Good. You are able to make a range of connections and you are clustering quotes well. Work on structure at the planning stage so each paragraph develops a single point of comparison with multiple quotes.

Make connections and contrasts much more explicit with discourse markers e.g. In terms of purpose, both A and B... Because they are both... Where they contrast is...
When you are talking about hypercorrectness, you need a clear explanation - I think what you are trying to get at is that when the BBC article is discussing descending numbers, they get down below 10 and switch to words instead of numerals, so you get "11" contrasted with "eight", which is standard grammar but looks odd and confusing for those who don't know those rules, so I would label that as hypercorrect, which might seem an odd choice, however it is well suited for the more conservative (small c) audience who expect high grammatical standards of the BBC and may trust the institution to provide them with their news only while those standards are maintained. I would argue, in contrast, that the splitting of aspects of the story into one-sentence paragraphs is not standard as you should only change paragraph for changes of time, topic, place or speaker and so there is no need to split paragraphs 7&8. This seems to be done to try and make the text easier to access for the BBC's wide audience - they are meant to serve the widest audience-base possible and they must need to compete with easily-read tabloids who employ the same strategy of single-sentence paragraphs, so this convention is significant in terms of the text's appeal.
Prove PEE that A has more synthetic personalisation whereas seemingly unbiased facts are presnted rather than relationship-building in text B. Always support your points with close PEE or they don't get credit. 

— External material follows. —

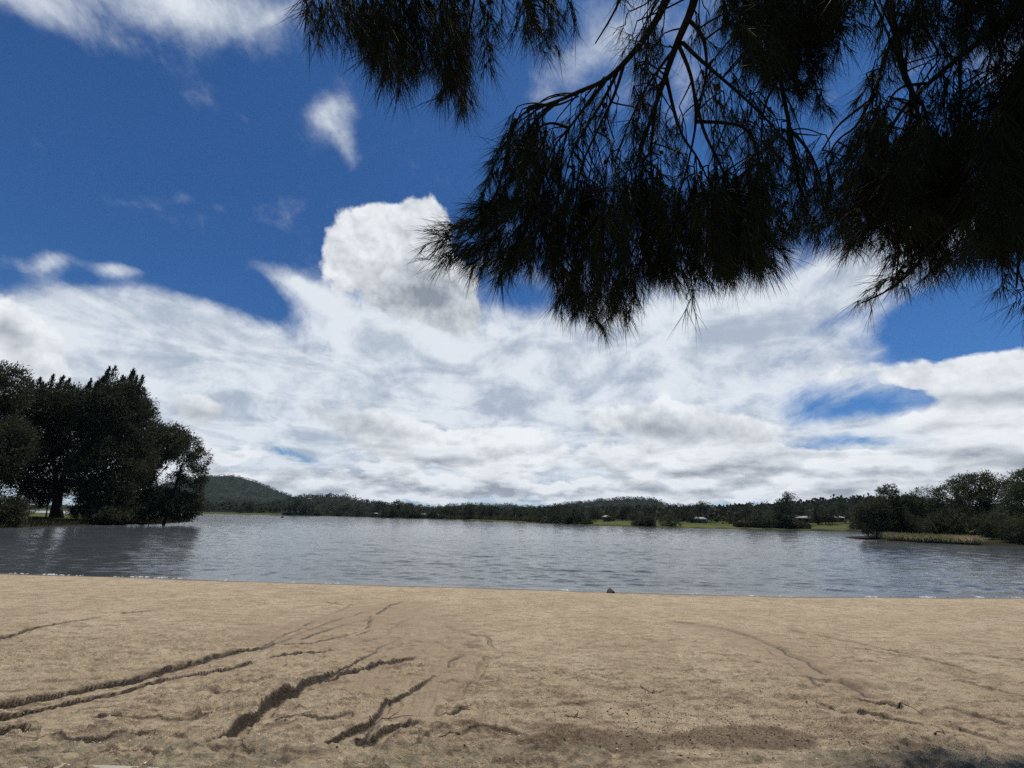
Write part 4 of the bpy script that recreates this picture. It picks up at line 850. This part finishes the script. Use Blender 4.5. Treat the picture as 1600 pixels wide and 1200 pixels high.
# foam where the ripples break
m, gg, b, o = newmat('foam'); b.inputs['Base Color'].default_value = (.50, .51, .50, 1); b.inputs['Roughness'].default_value = .6
bag = Bag(); rng = np.random.default_rng(12)
for px in [8, 28, 60, 72, 88, 116, 178, 196, 206, 214, 236, 246, 270, 345, 452, 508, 526, 880, 888, 1075, 1085, 1184, 1225, 1232, 1360, 1368, 1446, 1455, 1462, 1531, 1537, 1588, 60, 62, 240, 882, 1452, 1534]:
    lo, hi = 885, 945
    d = ray(px, 915); az = math.atan2(d[0], d[1]); yv = 15.3
    for _ in range(6): yv = float(shore_y(np.array([yv * math.tan(az)]))[0])
    x = yv * math.tan(az) + rng.normal() * .04; big = rng.uniform(.3, .9)
    for _ in range(5):
        ax, ay, az_ = rng.uniform(.02, .09) * big, rng.uniform(.02, .05), rng.uniform(.012, .035); ox = x + rng.normal() * .12 * big; oy = yv + .16 + rng.normal() * .05
        u_, v_ = np.meshgrid(np.linspace(0, 2 * PI, 9)[:-1], [0, .45, .9, 1.3]); 
        V = np.stack([ox + ax * np.cos(u_) * np.cos(v_), oy + ay * np.sin(u_) * np.cos(v_), .012 + az_ * np.sin(v_)], -1).reshape(-1, 3)
        i = np.arange(3)[:, None] * 8; j = np.arange(8)[None]; kx = (j + 1) % 8
        V[:, 2] *= .45
        bag.add(V, np.stack([i + j, i + kx, i + kx + 8, i + j + 8], -1).reshape(-1, 4), (np.arange(8) + 24)[None])
tag(obj('foam', bag.mesh('foam', m, True)), kind='stuff')
# ---------------------------------------------------------------- the she-oak overhead
NEED = simple('needles', (.026, .031, .014), (.058, .054, .026), 3.0, .8, spec=.08)
OBARK = simple('overhead_bark', (.026, .020, .016), (.046, .036, .029), 9, .95, .8, 70, spec=.1)
CONE = simple('seed_cone', (.030, .020, .014), (.055, .038, .026), 30, .85, .8, 120)
TB = np.array([4.6, -1.4, .62])
T = tag(empty('sheoak_tree', tuple(TB)), 'big she-oak overhead, its drooping needles hanging from the top of the photo', 'tree')
crownc = np.array([4.3, -.9, 6.8])
b_ = Bag(); tz = np.linspace(0, 1, 14)[:, None]
tr = TB + (np.array([4.9, 1.2, 13.5]) - TB) * tz + np.array([[.25, -.1, 0]]) * np.sin(tz * 5); tr[0][2] -= .3
b_.tube(tr - TB, .30 * (1 - .8 * tz[:, 0]) + .10 * np.exp(-tz[:, 0] * 16), 12); obj('trunk', b_.mesh('trunk', OBARK, True), T)
def tpt(z): return np.array([np.interp(z, tr[:, 2], tr[:, i]) for i in range(3)])
def P2(l): return np.array([at_d(*q) for q in l])
def smooth(P_, n=5):
    P_ = np.asarray(P_, float)
    for _ in range(2):
        Q = [P_[0]]
        for a, b__ in zip(P_[:-1], P_[1:]): Q += [a * .75 + b__ * .25, a * .25 + b__ * .75]
        Q.append(P_[-1]); P_ = np.array(Q)
    return P_
# limbs: name, trunk height where it leaves, picture points (x, y, distance), radius start/end
LIMBS = {
 'A': (5.2, [(1420,-900,4.2),(1180,-330,3.3),(1096,-90,3.0),(1088,0,2.9),(1056,70,2.9),(1036,130,2.85),(1012,200,2.8),(992,265,2.75)], .034, .006),
 'B': (5.0, [(1400,-980,4.3),(1140,-340,3.4),(1060,-70,3.1),(1044,0,3.0),(1010,57,2.95),(975,100,2.9),(944,128,2.9),(902,144,2.85),(868,160,2.8),(826,170,2.75),(805,190,2.7)], .026, .004),
 'M': (6.2, [(1500,-1500,4.8),(1250,-560,3.9),(960,-190,3.4),(760,-80,3.2),(600,-50,3.1),(470,-46,3.05)], .028, .006),
 'H': (7.2, [(1500,-700,5.4),(1330,-220,4.6),(1260,-60,4.1),(1225,30,3.9),(1215,110,3.7),(1235,200,3.5),(1250,300,3.4)], .028, .006),
 'R': (4.6, [(1800,-900,4.8),(1520,-240,4.1),(1402,-60,3.9),(1386,0,3.8),(1400,50,3.7),(1410,110,3.6),(1430,150,3.5),(1445,250,3.4)], .028, .006),
 'Q': (4.9, [(2000,-700,5.0),(1740,-160,4.3),(1600,10,4.0),(1510,80,3.8),(1450,130,3.7),(1400,180,3.6),(1370,250,3.5)], .026, .006),
 'S': (4.3, [(2200,-500,4.8),(1840,-60,4.1),(1700,100,3.7),(1620,200,3.5),(1560,280,3.4),(1500,350,3.3)], .030, .006)}
SUB = {
 'A': [[(1058,65,2.9),(1078,110,2.88),(1086,150,2.86),(1088,190,2.84),(1081,230,2.8),(1070,275,2.78),(1050,340,2.75)], [(1075,30,2.9),(1100,55,2.9),(1106,110,2.9),(1094,162,2.88),(1088,192,2.84)],
       [(1088,190,2.84),(1130,191,2.9),(1166,198,2.95),(1181,226,3.0),(1196,300,3.0)], [(1066,66,2.9),(1092,92,2.95),(1132,126,3.0),(1182,170,3.1),(1240,232,3.2),(1265,290,3.2)], [(1040,115,2.85),(1052,170,2.8),(1066,215,2.8),(1090,245,2.8),(1110,290,2.8)],
       [(1030,130,2.85),(1020,200,2.9),(1015,260,2.9),(1030,330,2.85)], [(1086,150,2.86),(1100,210,2.8),(1128,260,2.8),(1150,330,2.75)], [(1055,75,2.9),(1035,100,2.95),(1000,150,2.95),(960,250,2.9)]],
 'B': [[(944,130,2.9),(915,165,2.85),(890,200,2.85),(866,226,2.8),(850,270,2.8)], [(965,112,2.9),(941,160,2.9),(915,200,2.85),(891,240,2.8),(880,290,2.75)], [(975,100,2.9),(960,150,2.85),(928,215,2.8),(906,262,2.75),(900,320,2.7)],
       [(826,168,2.75),(845,163,2.75),(870,166,2.8),(905,150,2.85)], [(870,160,2.8),(840,185,2.75),(815,215,2.7),(790,260,2.7)], [(890,200,2.85),(860,190,2.8),(840,200,2.75)], [(800,195,2.7),(790,250,2.7),(775,310,2.65),(740,345,2.6),(700,362,2.6)], [(880,290,2.75),(850,350,2.65),(800,390,2.6)]],
 'M': [[(760,-80,3.2),(745,-20,3.15),(730,60,3.1)], [(640,-55,3.1),(650,0,3.1),(655,60,3.05)], [(600,-50,3.1),(585,-10,3.05),(575,40,3.0)], [(900,-150,3.35),(860,-60,3.2),(850,20,3.15)], [(960,-190,3.4),(920,-60,3.3),(893,0,3.2)], [(700,-65,3.1),(712,0,3.1),(716,90,3.05)],
       [(1000,-110,3.3),(985,-40,3.2),(960,20,3.1),(930,68,3.0)]],
 'H': [[(1260,-60,4.1),(1300,-20,4.0),(1320,30,4.0)], [(1225,30,3.9),(1180,50,3.8),(1160,90,3.7)], [(1218,120,3.7),(1190,170,3.6),(1190,250,3.5)], [(1235,200,3.5),(1275,250,3.45),(1290,320,3.4)]],
 'R': [[(1400,50,3.7),(1378,100,3.65),(1368,150,3.6),(1372,220,3.5)], [(1366,152,3.6),(1330,178,3.55),(1305,200,3.5),(1285,235,3.45)], [(1430,150,3.5),(1445,165,3.5),(1460,250,3.4)], [(1395,20,3.8),(1440,30,3.9),(1470,90,3.9)], [(1375,120,3.6),(1340,200,3.5),(1310,215,3.5),(1290,250,3.5)], [(1405,100,3.6),(1425,140,3.55),(1438,165,3.5)]],
 'Q': [[(1600,10,4.0),(1560,-10,4.1),(1520,20,4.1)], [(1500,85,3.8),(1500,140,3.7),(1500,200,3.6)], [(1450,130,3.7),(1400,135,3.6),(1380,180,3.5)], [(1600,12,4.0),(1610,80,3.9),(1590,160,3.8)]],
 'S': [[(1560,280,3.4),(1545,340,3.3),(1520,390,3.25)], [(1500,350,3.3),(1460,375,3.2),(1420,430,3.15),(1385,456,3.1),(1345,474,3.1)], [(1620,200,3.5),(1610,300,3.4),(1592,400,3.3),(1588,450,3.3)], [(1530,300,3.4),(1440,320,3.3),(1380,350,3.3),(1330,360,3.2)]]}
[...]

Don't forget to use the term 'represent' as often as possible - practise the skill of summing up how something in the text is represented.

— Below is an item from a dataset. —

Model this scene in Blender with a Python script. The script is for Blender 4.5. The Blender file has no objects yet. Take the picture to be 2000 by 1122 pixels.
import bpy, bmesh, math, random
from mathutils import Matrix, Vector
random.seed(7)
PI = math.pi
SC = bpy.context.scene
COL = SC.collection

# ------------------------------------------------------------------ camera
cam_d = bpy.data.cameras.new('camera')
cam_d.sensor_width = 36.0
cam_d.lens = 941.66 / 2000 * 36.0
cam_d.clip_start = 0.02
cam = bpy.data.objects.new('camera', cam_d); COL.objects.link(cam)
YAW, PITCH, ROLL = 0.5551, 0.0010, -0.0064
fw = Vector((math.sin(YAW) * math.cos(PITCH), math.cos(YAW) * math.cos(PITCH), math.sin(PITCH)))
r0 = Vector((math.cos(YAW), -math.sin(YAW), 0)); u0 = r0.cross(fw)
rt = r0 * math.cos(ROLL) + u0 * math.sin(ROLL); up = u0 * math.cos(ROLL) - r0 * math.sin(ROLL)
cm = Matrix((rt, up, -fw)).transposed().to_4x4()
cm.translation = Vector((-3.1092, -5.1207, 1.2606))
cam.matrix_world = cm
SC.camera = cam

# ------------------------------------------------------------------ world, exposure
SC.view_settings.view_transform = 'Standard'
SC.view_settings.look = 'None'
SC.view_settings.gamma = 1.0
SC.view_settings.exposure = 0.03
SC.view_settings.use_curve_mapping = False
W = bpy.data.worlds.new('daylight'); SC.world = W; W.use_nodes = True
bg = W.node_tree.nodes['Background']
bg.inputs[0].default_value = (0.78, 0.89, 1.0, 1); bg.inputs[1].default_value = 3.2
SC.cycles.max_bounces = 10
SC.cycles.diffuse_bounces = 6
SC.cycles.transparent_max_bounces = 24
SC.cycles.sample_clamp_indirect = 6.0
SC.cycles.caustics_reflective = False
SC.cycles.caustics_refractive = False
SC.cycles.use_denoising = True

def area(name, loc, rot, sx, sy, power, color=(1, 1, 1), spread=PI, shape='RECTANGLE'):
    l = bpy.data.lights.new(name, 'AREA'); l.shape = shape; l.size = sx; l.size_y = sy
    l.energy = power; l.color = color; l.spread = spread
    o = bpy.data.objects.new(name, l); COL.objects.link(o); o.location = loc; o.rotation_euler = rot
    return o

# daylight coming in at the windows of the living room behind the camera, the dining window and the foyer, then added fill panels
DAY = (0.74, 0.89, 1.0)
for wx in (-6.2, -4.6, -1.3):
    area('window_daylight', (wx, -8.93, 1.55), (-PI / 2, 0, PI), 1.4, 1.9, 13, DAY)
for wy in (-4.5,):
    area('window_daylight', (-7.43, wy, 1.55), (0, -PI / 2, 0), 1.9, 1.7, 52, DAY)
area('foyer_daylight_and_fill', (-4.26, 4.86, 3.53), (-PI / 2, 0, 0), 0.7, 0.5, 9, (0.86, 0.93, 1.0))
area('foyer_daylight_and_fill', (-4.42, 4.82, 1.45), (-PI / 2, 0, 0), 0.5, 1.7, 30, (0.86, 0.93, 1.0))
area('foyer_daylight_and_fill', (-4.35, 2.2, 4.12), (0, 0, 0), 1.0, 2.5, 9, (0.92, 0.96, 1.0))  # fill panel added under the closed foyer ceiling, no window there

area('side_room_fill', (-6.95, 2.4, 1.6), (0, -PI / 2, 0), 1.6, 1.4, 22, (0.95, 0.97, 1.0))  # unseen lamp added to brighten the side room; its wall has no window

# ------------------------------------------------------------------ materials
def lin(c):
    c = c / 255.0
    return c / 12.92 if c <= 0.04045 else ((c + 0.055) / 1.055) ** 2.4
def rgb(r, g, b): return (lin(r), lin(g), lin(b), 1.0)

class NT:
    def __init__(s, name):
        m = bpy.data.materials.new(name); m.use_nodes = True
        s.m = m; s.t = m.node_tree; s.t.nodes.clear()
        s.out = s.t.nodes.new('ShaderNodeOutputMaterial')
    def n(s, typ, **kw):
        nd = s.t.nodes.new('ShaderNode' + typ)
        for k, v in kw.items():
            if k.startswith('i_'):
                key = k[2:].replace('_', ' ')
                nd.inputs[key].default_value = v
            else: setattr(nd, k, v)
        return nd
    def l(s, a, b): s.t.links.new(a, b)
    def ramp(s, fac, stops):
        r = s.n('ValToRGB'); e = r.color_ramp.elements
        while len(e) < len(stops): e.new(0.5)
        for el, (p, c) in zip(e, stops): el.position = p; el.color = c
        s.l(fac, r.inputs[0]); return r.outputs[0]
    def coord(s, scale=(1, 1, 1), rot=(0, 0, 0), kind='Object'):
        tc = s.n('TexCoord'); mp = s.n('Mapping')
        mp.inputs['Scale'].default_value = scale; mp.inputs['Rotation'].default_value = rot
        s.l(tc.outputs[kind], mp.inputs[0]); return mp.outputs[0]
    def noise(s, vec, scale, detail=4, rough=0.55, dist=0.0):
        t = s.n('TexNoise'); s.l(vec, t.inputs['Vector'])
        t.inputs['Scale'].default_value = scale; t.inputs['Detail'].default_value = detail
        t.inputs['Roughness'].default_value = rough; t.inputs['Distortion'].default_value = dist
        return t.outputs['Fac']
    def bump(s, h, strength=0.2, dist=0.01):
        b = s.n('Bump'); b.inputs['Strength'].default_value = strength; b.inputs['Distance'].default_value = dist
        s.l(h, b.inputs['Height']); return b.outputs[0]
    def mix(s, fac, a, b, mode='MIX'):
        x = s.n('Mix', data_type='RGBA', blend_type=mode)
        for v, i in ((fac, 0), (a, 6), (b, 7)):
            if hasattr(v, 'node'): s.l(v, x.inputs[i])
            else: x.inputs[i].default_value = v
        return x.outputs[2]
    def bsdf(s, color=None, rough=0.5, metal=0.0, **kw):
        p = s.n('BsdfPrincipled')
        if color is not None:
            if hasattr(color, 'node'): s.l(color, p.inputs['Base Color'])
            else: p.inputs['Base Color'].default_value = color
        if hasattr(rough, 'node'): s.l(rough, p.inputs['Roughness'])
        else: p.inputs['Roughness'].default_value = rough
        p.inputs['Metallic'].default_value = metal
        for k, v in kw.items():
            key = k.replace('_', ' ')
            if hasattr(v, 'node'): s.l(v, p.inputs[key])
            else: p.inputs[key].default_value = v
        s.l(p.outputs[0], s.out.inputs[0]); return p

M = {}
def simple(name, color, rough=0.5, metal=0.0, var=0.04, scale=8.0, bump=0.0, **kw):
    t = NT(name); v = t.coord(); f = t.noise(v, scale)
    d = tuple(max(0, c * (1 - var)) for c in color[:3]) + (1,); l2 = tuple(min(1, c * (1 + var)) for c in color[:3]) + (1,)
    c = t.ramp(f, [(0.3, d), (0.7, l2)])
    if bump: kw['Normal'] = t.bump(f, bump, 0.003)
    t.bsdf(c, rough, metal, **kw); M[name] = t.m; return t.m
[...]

Check affect (verb) and effect (noun).

Very promising. Compare/contrast the texts in the topic sentence then explore the degrees of similarity and difference on that point of comparablilty, considering the complexities and using PEE (with terminology) to support your points.

If you have quick differences you want to deal with, consider using the 'although' structure e.g. Although the content of text A relates to what is going to happen in the future in terms of political policy and text B refers to the recent past in current affairs, both texts...

A real danger is using the same area of comparablity more than once. You have already compared on imperatives/declaratives so you mustn't do another grammatical focus, let alone another sentence mood one! Try Hudson's dimensions of mode or a lexis or discourse point. Or a GRAPE point - pick one aspect e.g. audience expectations.

Once you have a well-planned range of points of comparison and you have supported points well with subtle and developed discussion of how techniques link to the GRAPE, you will really improve.

This is very good and the more you practise, the quicker ideas will come and the better you will express them. Choose your own text to compare for extra practice - all you need to do is pick an idea like trains, politics, police (which we've done all of - what else could you pick?) and choose two contrasting genres/forms.

Better not to rush to fit more in and end up making unsupported points. Consistent development and supporting of points is better than covering more. Make sure you use proofreading and editing time effectively to improve the quality throughout rather than spend that time writing more.

In the comparison, use a topic sentence that indicates the point of comparability e.g. In terms of dominant sentence moods, text A... whereas text B... 

Really work on shaping your ideas at the planning stage to ensure you hit the upper band.